Something happened when President Obama came into office. It was as if all the covert racism, which many white people didn't know still lurked, erupted into the open, beginning with the President's first address to Congress when a Congressman shouted during his speech, "Liar!” I was completely horrified that a representative of the government would say something so outrageous and on a state occasion. Things have steadily gone down from there. Although we have a president in office who has been a model of integrity, decency, and intelligence, a mood of resentment and disrespect has grown in the Congress and among some citizens, fanned by a press that fabricates stories and has little regard for real reporting. We've had many prophets warning of the evil of this national darkness but racism is looming large to this moment.
So I've been torn between hope and dread, between trusting the Lord to keep us in his care and lying awake at night scared by Trump's latest shock. It's one of those liminal times, we're on the edge of we don't know what. We may be called to suffer for our faith and we may be entering a time of hope. I agree with President Obama, "Don't boo, Vote!"
When I'm afraid I turn to Scripture, to history and to poetry and recently I found a poem that captures some of what I feel right now. Don't feel bad if you don't understand all of it—I don't either. But that's part of the gift of poetry—you have to live with it for a while to get what it's saying and sometimes you never do "figure it out." But if it gives you a sense of something deeper than words you're getting it.

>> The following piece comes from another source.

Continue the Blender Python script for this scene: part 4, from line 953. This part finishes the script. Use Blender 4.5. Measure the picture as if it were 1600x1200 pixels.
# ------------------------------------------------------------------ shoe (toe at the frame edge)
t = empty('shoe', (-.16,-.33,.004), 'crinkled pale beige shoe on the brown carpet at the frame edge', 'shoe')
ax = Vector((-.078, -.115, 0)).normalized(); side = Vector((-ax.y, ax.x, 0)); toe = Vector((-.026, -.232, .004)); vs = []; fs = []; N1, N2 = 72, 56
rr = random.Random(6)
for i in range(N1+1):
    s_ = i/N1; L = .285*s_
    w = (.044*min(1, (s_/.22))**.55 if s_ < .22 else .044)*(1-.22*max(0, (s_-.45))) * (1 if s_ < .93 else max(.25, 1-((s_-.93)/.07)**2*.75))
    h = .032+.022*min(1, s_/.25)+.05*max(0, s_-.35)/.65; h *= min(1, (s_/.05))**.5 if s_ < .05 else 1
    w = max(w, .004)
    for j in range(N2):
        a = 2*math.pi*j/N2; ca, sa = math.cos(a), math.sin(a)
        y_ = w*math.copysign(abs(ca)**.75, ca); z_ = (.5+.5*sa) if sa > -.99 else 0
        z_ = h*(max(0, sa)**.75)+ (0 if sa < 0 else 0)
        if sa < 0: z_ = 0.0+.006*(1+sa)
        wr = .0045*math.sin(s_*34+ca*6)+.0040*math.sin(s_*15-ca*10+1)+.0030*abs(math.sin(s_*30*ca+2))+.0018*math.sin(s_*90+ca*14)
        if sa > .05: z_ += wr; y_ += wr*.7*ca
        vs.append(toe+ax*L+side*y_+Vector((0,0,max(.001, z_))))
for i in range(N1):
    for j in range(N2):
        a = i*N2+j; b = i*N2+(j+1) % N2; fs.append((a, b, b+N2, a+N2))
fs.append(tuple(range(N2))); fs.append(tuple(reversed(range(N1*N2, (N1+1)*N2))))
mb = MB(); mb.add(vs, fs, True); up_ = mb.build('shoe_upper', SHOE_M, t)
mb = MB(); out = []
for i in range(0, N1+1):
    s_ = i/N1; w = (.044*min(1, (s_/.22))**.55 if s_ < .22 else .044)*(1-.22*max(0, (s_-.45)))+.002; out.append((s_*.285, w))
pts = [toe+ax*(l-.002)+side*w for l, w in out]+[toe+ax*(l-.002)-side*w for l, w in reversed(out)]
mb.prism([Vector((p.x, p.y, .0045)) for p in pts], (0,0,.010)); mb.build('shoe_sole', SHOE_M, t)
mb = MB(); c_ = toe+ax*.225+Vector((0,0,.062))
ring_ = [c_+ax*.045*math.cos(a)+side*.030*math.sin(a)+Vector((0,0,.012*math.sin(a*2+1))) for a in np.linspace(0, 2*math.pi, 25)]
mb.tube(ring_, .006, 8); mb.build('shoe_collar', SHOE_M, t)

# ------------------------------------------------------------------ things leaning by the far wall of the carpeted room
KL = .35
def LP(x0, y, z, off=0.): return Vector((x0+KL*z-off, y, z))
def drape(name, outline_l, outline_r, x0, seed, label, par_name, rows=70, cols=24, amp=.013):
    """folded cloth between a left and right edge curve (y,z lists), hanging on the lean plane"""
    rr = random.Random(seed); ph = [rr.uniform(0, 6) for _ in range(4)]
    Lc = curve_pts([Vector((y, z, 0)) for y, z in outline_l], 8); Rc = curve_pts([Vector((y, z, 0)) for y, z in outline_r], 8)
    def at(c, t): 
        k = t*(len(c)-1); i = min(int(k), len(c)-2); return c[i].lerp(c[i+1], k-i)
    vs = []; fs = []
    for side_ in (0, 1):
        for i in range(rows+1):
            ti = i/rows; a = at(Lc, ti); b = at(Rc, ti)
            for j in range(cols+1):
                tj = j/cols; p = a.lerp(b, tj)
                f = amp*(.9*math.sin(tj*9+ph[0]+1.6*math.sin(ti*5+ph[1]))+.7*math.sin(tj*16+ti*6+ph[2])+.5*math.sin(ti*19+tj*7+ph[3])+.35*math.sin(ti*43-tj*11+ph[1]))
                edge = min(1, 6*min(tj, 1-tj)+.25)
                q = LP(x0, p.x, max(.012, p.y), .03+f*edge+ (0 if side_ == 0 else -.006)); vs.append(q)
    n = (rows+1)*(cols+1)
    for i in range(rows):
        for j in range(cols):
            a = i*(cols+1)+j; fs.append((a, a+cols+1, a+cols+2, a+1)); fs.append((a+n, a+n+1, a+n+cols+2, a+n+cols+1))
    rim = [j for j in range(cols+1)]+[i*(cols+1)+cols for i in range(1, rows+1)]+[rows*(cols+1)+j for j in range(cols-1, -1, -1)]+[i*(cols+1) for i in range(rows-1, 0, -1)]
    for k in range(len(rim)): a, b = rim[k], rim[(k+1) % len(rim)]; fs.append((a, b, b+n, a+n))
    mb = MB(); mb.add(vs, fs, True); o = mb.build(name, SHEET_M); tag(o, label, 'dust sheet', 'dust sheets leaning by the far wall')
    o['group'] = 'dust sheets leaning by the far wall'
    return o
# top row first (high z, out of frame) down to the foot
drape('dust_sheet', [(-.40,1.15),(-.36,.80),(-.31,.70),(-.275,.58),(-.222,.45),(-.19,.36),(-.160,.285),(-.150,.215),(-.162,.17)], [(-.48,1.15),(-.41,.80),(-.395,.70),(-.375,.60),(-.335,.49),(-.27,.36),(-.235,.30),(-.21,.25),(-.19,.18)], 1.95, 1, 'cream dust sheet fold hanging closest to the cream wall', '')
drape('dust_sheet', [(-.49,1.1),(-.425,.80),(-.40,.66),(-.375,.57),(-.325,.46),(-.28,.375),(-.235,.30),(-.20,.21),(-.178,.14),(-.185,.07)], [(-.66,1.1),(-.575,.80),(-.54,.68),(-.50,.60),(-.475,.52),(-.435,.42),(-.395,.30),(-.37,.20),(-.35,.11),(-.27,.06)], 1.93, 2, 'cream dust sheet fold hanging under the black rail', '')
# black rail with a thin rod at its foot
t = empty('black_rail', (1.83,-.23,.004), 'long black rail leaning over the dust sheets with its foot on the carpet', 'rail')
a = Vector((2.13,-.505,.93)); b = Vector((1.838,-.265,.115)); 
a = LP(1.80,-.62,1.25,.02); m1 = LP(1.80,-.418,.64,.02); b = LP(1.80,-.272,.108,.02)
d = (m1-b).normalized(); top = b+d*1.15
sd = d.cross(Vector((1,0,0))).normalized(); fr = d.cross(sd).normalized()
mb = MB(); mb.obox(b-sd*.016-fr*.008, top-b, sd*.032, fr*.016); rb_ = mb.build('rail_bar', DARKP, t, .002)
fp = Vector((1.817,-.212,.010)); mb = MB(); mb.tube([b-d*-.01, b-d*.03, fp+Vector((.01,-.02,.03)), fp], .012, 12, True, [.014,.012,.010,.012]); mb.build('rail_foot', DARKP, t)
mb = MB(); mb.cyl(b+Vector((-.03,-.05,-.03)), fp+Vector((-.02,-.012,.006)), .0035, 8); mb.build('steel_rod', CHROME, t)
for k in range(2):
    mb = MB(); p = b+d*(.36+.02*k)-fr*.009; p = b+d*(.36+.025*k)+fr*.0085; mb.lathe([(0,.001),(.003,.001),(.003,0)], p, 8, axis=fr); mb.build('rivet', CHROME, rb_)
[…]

Song of the Shattering Vessels
by Peter Cole
Either the world is coming together,
or else the world is falling apart —
here — now — along these letters,
against the walls of every heart.
Today, tomorrow, within its weather,
the end or beginning’s about to start —
the world impossibly coming together
or very possibly falling apart.
Now the lovers’ mouths are open —
maybe the miracle’s about to start:
the world within us coming together,
because all around us it’s falling apart.
Even as they speak, he wonders,
even as the fear departs:
Is that the world coming together?
Can they keep it from falling apart?
The image, gradually, is growing sharper;
now the sound is like a dart:
It seemed their world was coming together,
but in fact it was falling apart.
That’s the nightmare, that’s the terror,
that’s the Isaac of this art —
which sees that the world might come together
if only we’re willing to take it apart.
The dream, the lure, is the prayer’s answer,
which can’t be plotted on any chart —
as we know the world that’s coming together
without our knowing is falling apart.
This is one of the best descriptions of liminal space I've seen. And even though we don't know what's going to happen in the next couple of months we entrust ourselves to God's faithfulness and sovereignty.
At this point I believe we should all become prophets—not of doom and despair but of hope and a way out. Our prayers should be about loving the enemy; our efforts should be directed to reaching out in reconciliation. It's very hard to do that because the polarized groups don't even know each other and so can't talk about differences but I think we have to begin now because if Donald Trump becomes president it will be even more important that we are a center of gravity in the chaos that may ensue.
I want to close with this encouraging word from Walter Brueggemann:
Of course prophetic hope easily lends itself to distortion. It can be made so grandiose that it does not touch reality; it can be trivialized so that it does not impact reality; it can be “bread and circuses” so that it only supports and abets the general despair. But a prophet has another purpose in bringing hope to public expression, and that is to return the community to its single referent, the sovereign faithfulness of God.
And finally, the verse we started with: The light shines on in the darkness and the darkness has never put it out.